The Best Butt-Sculpting Exercise You're NOT Doing | Men's Health Magazine Australia

The Best Butt-Sculpting Exercise You’re NOT Doing | Men’s Health Magazine Australia

The back extension might be the biggest misnomer in fitness. The name implies that it should work your back and that’s what most gym-goers try to target when using this piece of equipment. The focus is on hyperextending the lower back (the equipment is actually called a 45-degree hyperextension) at the top of each rep to primarily strengthen the spinal erectors.


Sure this can be helpful for top-level powerlifters, but the last thing the average Joe and Jane need is to work on hyperextending their lower backs. Rather, the goal should be to minimise movement at the lower back and maximise movement at the hip. In other words, the goal is actually hip extension and that’s probably what the exercise should be called.

Credit goes to top biomechanics researcher Bret “The Glute Guy” Contreras for popularising this new approach to the “back extension.” Bret calls this the rounded-back 45-degree hyper (short for hyperextension) and because the focus is now on pure hip extension, this becomes arguably the best butt exercise you’ve never done.

The key is to use the following pair of technique tweaks to make you feel it in the butt (you’re welcome) and not your back:

1. Turn your feet out 45-degrees

This tweak in foot position winds the hips up into external rotation which makes the glutes work harder. It’s also harder for your hamstrings to assist with this setup, leaving your glutes isolated, lonely, and distraught. It’s kind of like Cabin Fever for your booty. Sure, you can also do this with your feet pointed straight ahead, but if you do, be sure to follow the next tip!

2. Round your upper back

At first glance, you’re probably thinking “you’re never supposed to round your spine!” In most cases, that’s correct. But we’re only rounding the thoracic spine (or mid-back) and this allows you to create a posterior pelvic tilt that limits the movement at the lower back and maximizes the motion at the hips. It is important to note that the range of motion seems to be shorter with this technique, though you’ll get way more glute activation than with the traditional approach.
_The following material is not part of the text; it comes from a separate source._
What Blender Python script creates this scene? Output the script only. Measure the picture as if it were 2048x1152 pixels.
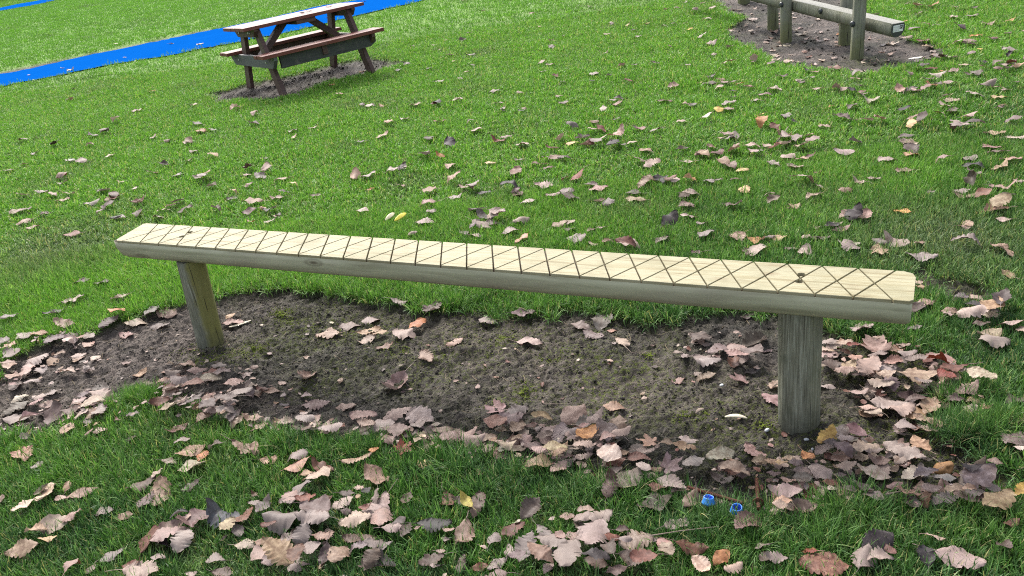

Bret says to “imagine there’s a pin through your hips and you’re just swiveling through that pin and pressing your hips hard into the pad.”

Your goal is to be able to do three sets of 30 reps with just yourbodyweight with only 45 seconds between sets. It sounds a lot easier than it is. Trust me, I’ve tried it and the glute pump is just precious.

On a personal note, this has quickly become one of my go-to glute exercises. I do higher reps with body weight and lower reps with dumbbells, weight plates, or a weight vest. I’ve even added band tension by hooking the band to the bottom of the unit and around my neck, allowing for peak tension at the the top of the movement with full hip extension. The options are endless and I truly believe this should be a staple of your glute training.

Give it a try and remember- it’s all about the glutes!